◆ **WHAT YOU SHOULD DO**:
Tally the lines that contain the string "picture" and state that total without comment.

◆ **DATA EXCERPT**:
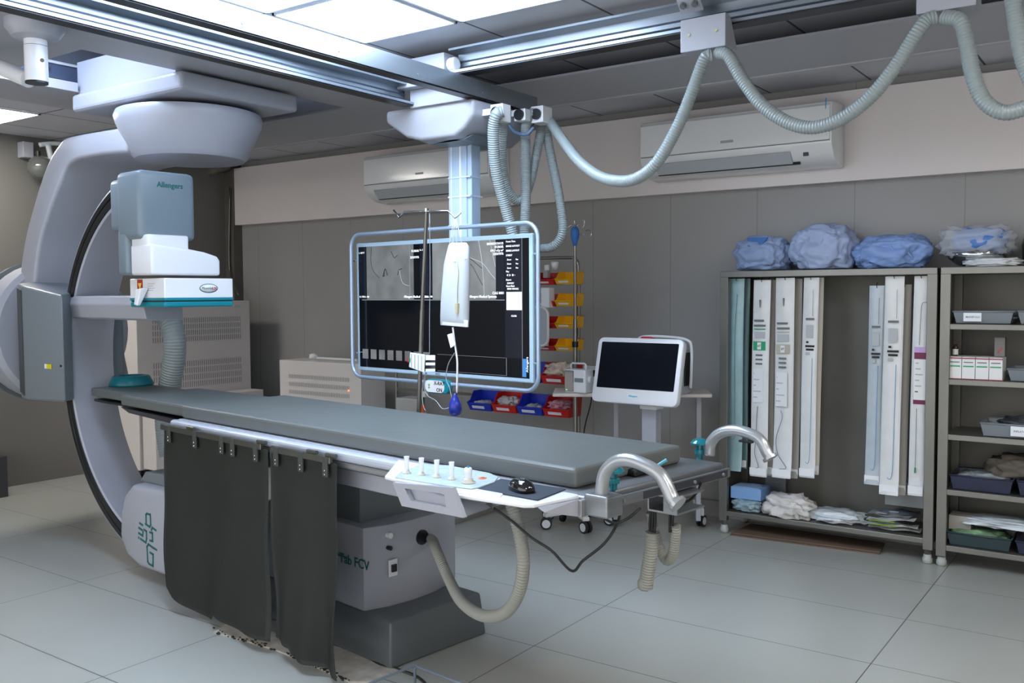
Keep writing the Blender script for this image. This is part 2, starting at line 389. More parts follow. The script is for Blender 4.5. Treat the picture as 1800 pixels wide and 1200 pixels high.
# bar fixed across the inside of the ring
q = [R.W(-.86, -.13), R.W(-.10, -.13), R.W(-.10, .10), R.W(-.86, .10)]
b = newbm(); zz = [(1.335, -.10), (1.345, -.13), (1.42, -.15), (1.465, -.13), (1.47, .08), (1.335, .08)]
b = prism([R.W(-.90, y, z) for z, y in zz], R.X*.82, .006)
obj('cross_bar', b, WHITE, g)
# detector column
b = box((-.13, -.25, 1.745), (.10, .06, 2.09), .03, 3); box((-.13, -.25, 1.57), (-.03, .05, 1.80), .02, 3, bm=b)
box((-.30, -.2, 1.80), (-.05, .06, 2.07), .03, 3, bm=b); b.transform(wmat(g))
dc = obj('detector_column', b, SHELLGREY, g, smooth=40)
ap = R.x(299, 326, .1015); text('Allengers', .038, R.W(.1015, ap.y, ap.z), R.Y, UP, TEALP, dc, bold=.018)
b = box((-.025, -.231, 1.60), (.135, -.005, 1.77), .012, 3)
prism([(-.028, y, z) for y, z in ((-.235, 1.568), (.15, 1.568), (.15, 1.645), (.135, 1.668), (.06, 1.688), (-.02, 1.70), (-.235, 1.722))], (.202, 0, 0), .014, bm=b, seg=3)
b.transform(wmat(g)); obj('detector_lift', b, WHITE2, g, smooth=40)
DX0, DX1, DY0, DY1 = -.135, .2, -.185, .205
def slab(x0, x1, y0, y1, z0, z1, r): b = box((x0, y0, z0), (x1, y1, z1), r, 3); b.transform(wmat(g)); return b
d = obj('detector', slab(DX0, DX1, DY0, DY1, 1.452, 1.553, .006), WHITE2, g)
obj('teal_band', slab(DX0-.001, DX1+.001, DY0-.001, DY1+.001, 1.441, 1.455, .002), TEAL, d)
obj('anti_scatter_plate', slab(DX0, DX1, DY0, DY1, 1.408, 1.436, .008), TEAL, d)
obj('collision_gap', slab(DX0+.004, DX1-.004, DY0+.004, DY1-.004, 1.434, 1.443, 0), INK, d)
# oval badge
b = lathe([(0, 0), (.030, 0), (.030, .0015), (0, .0015)], (0, 0, 0), 32); bx = Matrix.Translation(R.W(DX1+.0002, .06, 1.502)) @ Matrix(((R.Y.x, 0, R.X.x, 0), (R.Y.y, 0, R.X.y, 0), (0, 1, 0, 0), (0, 0, 0, 1)))
b2 = b.copy(); b.transform(bx @ Matrix.Diagonal((1.75, .78, 1, 1))); obj('badge_rim', b, TEALP, d)
b2.transform(Matrix.Translation(R.X*.0008) @ bx @ Matrix.Diagonal((1.6, .66, 1, 1))); obj('badge_face', b2, PAPER, d)
text('Phoenix', .02, R.W(DX1+.0026, .051, 1.502), R.Y, UP, TEALP, d, bold=.01); text('UX', .02, R.W(DX1+.0026, .093, 1.502), R.Y, UP, RED, d, bold=.01)
obj('radiation_sticker', panel(R.W(-.032, DY0, 1.513), R.X, UP, .052, .07, .0012), mat('sticker_red', '#a83018', .5), d)
b = prism([R.W(-.05, DY0-.0015, 1.53), R.W(-.014, DY0-.0015, 1.53), R.W(-.032, DY0-.0015, 1.497)], -R.Y*.0008); obj('sticker_triangle', b, mat('sticker_yellow', '#e6d05a', .5), d)
b = newbm()
for k in range(4): panel(R.W(.075-.006*(k % 2), DY0, 1.525-.011*k), R.X, UP, .07-.02*(k % 2), .002, .001, bm=b)
obj('rating_text', b, mat('pale_ink', '#8a8c92', .6), d)
b = hexa([R.W(-.01, -.235, 1.42), R.W(.022, -.235, 1.415), R.W(.022, -.215, 1.415), R.W(-.01, -.215, 1.42), R.W(.0, -.23, 1.497), R.W(.055, -.23, 1.505), R.W(.055, -.185, 1.505), R.W(.0, -.185, 1.497)], .006)
obj('latch', b, WHITE2, d)
# tube housing at the bottom
pts = [(-.20, .10), (-.27, .19), (-.255, .33), (-.215, .42), (-.13, .49), (.42, .50), (.42, .06), (-.08, .06)]
th = obj('tube_housing', prism([R.W(x, -.21, z) for x, z in pts], R.Y*.46, .03, seg=3), WHITE, g, smooth=40)
obj('tube_lid', prism([R.W(x, -.15, z) for x, z in ((-.16, .49), (-.10, .55), (.36, .57), (.36, .49))], R.Y*.36, .012, seg=2), DKSHELL, th)
def stroke(pp, o, X, Y, wd, nrm, bm, s=1):
    for a, c in zip(pp[:-1], pp[1:]):
        A = o+X*a[0]*s+Y*a[1]*s; Cc = o+X*c[0]*s+Y*c[1]*s; D = (Cc-A).normalized(); A = A-D*wd/2; Cc = Cc+D*wd/2; P = nrm.cross(D)*wd/2
        hexa([A-P, Cc-P, Cc+P, A+P, A-P+nrm*.0015, Cc-P+nrm*.0015, Cc+P+nrm*.0015, A+P+nrm*.0015], 0, bm=bm)
b = newbm(); o = R.W(.075, -.2105, .235)
S = [[(-.062, .075), (-.062, .115), (-.052, .122), (-.02, .122), (-.018, .07), (-.028, .058), (-.068, .066)],
     [(-.012, .045), (-.005, .058), (.03, .05)], [(-.028, .03), (-.004, .03), (-.004, -.012), (-.028, -.012)],
     [(-.125, .062), (-.10, .056)], [(-.135, .036), (-.106, .03)], [(-.138, .008), (-.10, .0), (-.095, .022)], [(-.12, -.02), (-.07, -.03), (-.062, -.008), (-.062, .03), (-.085, .034)],
     [(-.14, -.016), (-.139, -.0165)], [(.0, -.045), (-.045, -.035), (-.06, -.05), (-.056, -.125), (-.045, -.135), (-.006, -.14), (-.002, -.08), (-.03, -.075)], [(0, -.045), (.03, -.05)]]
for st in S: stroke(st, o, R.X, UP, .0105, -R.Y, b)
obj('emblem', b, TEALP, th)
# corrugated air duct at the back of the machine
DU = thing('ventilation_duct', 'fat grey corrugated duct hanging in a curve behind the detector', 'duct', R.W(-.6, .3, .2))
pp = [R.W(*R.y(x, y, .32)) for x, y in ((276, 545), (296, 560), (306, 590), (306, 630), (298, 680), (292, 740), (300, 800))]
obj('corrugated_sleeve', hose(pp, .066, pitch=.016, rib=.05, seg=20), HOSE, DU)
obj('collar', cyl(pp[0]+V((0, 0, .0)), pp[0]+(pp[0]-pp[1]).normalized()*.05, .07, bm=None), WHITE, DU)

# ------------------------------------------------------------------ ceiling rails
def rail(name, label, p0, p1, h, w, opening, group=None):
    # channel profile swept from p0 to p1; 'opening' is the side (+1/-1) the channel opens to
    p0, p1 = V(p0), V(p1); D = (p1-p0).normalized(); S_ = D.cross(UP)*opening
    t = thing(name, label, 'ceiling rail', p0.lerp(p1, .5)); t.location = (p0+p1)/2
    prof = [(-w/2, 0), (w/2, 0), (w/2, .012), (-w/2+.012, .016), (-w/2+.012, h*.28), (-w/2+.022, h*.33), (-w/2+.012, h*.38), (-w/2+.012, h*.52), (-w/2+.026, h*.56), (-w/2+.012, h*.60), (-w/2+.012, h-.014), (w/2, h-.010), (w/2, h), (-w/2, h)]
    b = prism([p0+S_*x+UP*z for x, z in prof], p1-p0, 0); obj('channel', b, ALU, t)
    b = newbm(); k = int((p1-p0).length/.45)
    for i in range(1, k): q = p0.lerp(p1, i/k)-S_*(w/2)+UP*h*.3; cyl(q, q-S_*.002, .004, bm=b, seg=8)
    obj('rivets', b, DKSHELL, t)
    obj('dark_strip', prism([p0+S_*x+UP*z for x, z in ((-w/2+.006, 0), (w/2-.006, 0), (w/2-.006, -.006), (-w/2+.006, -.006))], p1-p0), BLACK, t)  # plain black strip along the underside of the rail
    return t
GR = 'ceiling rails for the monitor bridge'
r1 = rail('ceiling_rail', 'long aluminium ceiling rail nearest the bright panels, ending over the hose brackets', (-2.80, .3, 2.425), (-2.80, 4.16, 2.425), .082, .07, -1, GR)
r2 = rail('ceiling_rail', 'long aluminium ceiling rail nearer the gantry, ending at the monitor carriage', (-3.18, .3, 2.425), (-3.18, 3.60, 2.425), .10, .075, 1, GR)
r3 = rail('ceiling_rail', 'aluminium ceiling rail parallel to the back wall that carries the hose trolleys', (-2.88, 3.60, 2.535), (1.9, 3.60, 2.535), .12, .09, 1, GR)
t = thing('rail_end_carriage', 'white boxy end carriage with round bumper at the left end of the cross rail', 'rail carriage', (-3.0, 3.6, 2.53))
obj('housing', box((-3.3, 3.545, 2.50), (-2.90, 3.66, 2.64), .004), WHITE, t)
obj('bumper', cyl((-2.9, 3.59, 2.585), (-2.855, 3.59, 2.585), .035, br=.01), WHITE2, t)
# hangers of the cross rail
for i, x in enumerate((-1.60, .3)):
    t = thing('rail_hanger', ('white bolted bracket holding the cross rail to the ceiling grid' if i == 0 else 'white bolted rail bracket further along the cross rail beyond the picture'), 'bracket', (x, 3.4, 2.69))
    obj('beam', box((x-.055, 2.2, 2.655), (x+.055, 3.52, 2.70), .003), WHITE, t)
    obj('foot', hexa([(x-.05, 3.50, 2.64), (x+.05, 3.50, 2.64), (x+.05, 3.545, 2.60), (x-.05, 3.545, 2.60), (x-.05, 3.50, 2.70), (x+.05, 3.50, 2.70), (x+.05, 3.56, 2.70), (x-.05, 3.56, 2.70)], .003), WHITE, t)
    for s in (-.025, .025): obj('bolt', cyl((x+s, 3.515, 2.63), (x+s, 3.505, 2.615), .013, seg=6), DKSHELL, t)

zr_ = ax(100, 124, -5.15).z
t = thing('gantry_rail', 'dark blue-grey bolted steel rail seen inside the ceiling opening beside the gantry carriage', 'ceiling rail', (-5.17, 2.7, zr_))
obj('beam', box((-5.2, 1.32, zr_-.045), (-5.15, 4.1, zr_+.035), .003), mat('rail_blue', '#6a7690', .4, .4), t); obj('cap', box((-5.22, 1.32, zr_+.036), (-5.14, 4.1, zr_+.05)), WHITE2, t)
for y_ in (2.42, 2.55, 2.68, 2.8): obj('bolt', cyl((-5.15, y_, zr_), (-5.14, y_, zr_), .012), STEELD, t)
# ------------------------------------------------------------------ hanging monitor
t = thing('ceiling_monitor', 'very large ceiling-hung display showing two grey angiograms inside a tube guard frame', 'monitor', (-3.1, 3.98, .9))
# carriage
b = prism([(x, 3.62, z) for x, z in ((-3.36, 2.42), (-3.36, 2.36), (-3.22, 2.27), (-3.12, 2.245), (-2.90, 2.245), (-2.84, 2.28), (-2.78, 2.34), (-2.78, 2.42))], (0, .50, 0), .02, seg=3)
obj('carriage', b, WHITE, t, smooth=40)
obj('carriage_block', box((-3.17, 3.6, 2.41), (-2.82, 4.05, 2.50), .003), WHITE, t)
obj('grey_insert', prism([(x, 3.70, z) for x, z in ((-3.20, 2.262), (-2.90, 2.238), (-2.84, 2.26), (-3.0, 2.232), (-3.12, 2.235))], (0, .3, 0)), SHELLGREY, t)
MF = Frame((0, 0, 0), -5.5)
b = box((-3.11, 3.83, 1.5), (-2.99, 3.93, 2.26), .004); box((-3.005, 3.84, 1.5), (-2.965, 3.92, 2.26), .006, bm=b)
obj('column', b, mat('blue_white_column', '#a9bed6', .3), t)
obj('column_stripes', join(box((-3.092, 3.8285, 1.5), (-3.087, 3.83, 2.25)), box((-3.035, 3.8285, 1.5), (-3.025, 3.83, 2.25))), LWHITE, t)
for k, z in enumerate((2.07, 1.97, 1.82)): obj('cable_tie', box((-3.1115, 3.827, z), (-2.963, 3.932, z+.008)), mat('clear_tie', '#c4d4e2', .2), t)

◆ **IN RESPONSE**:
2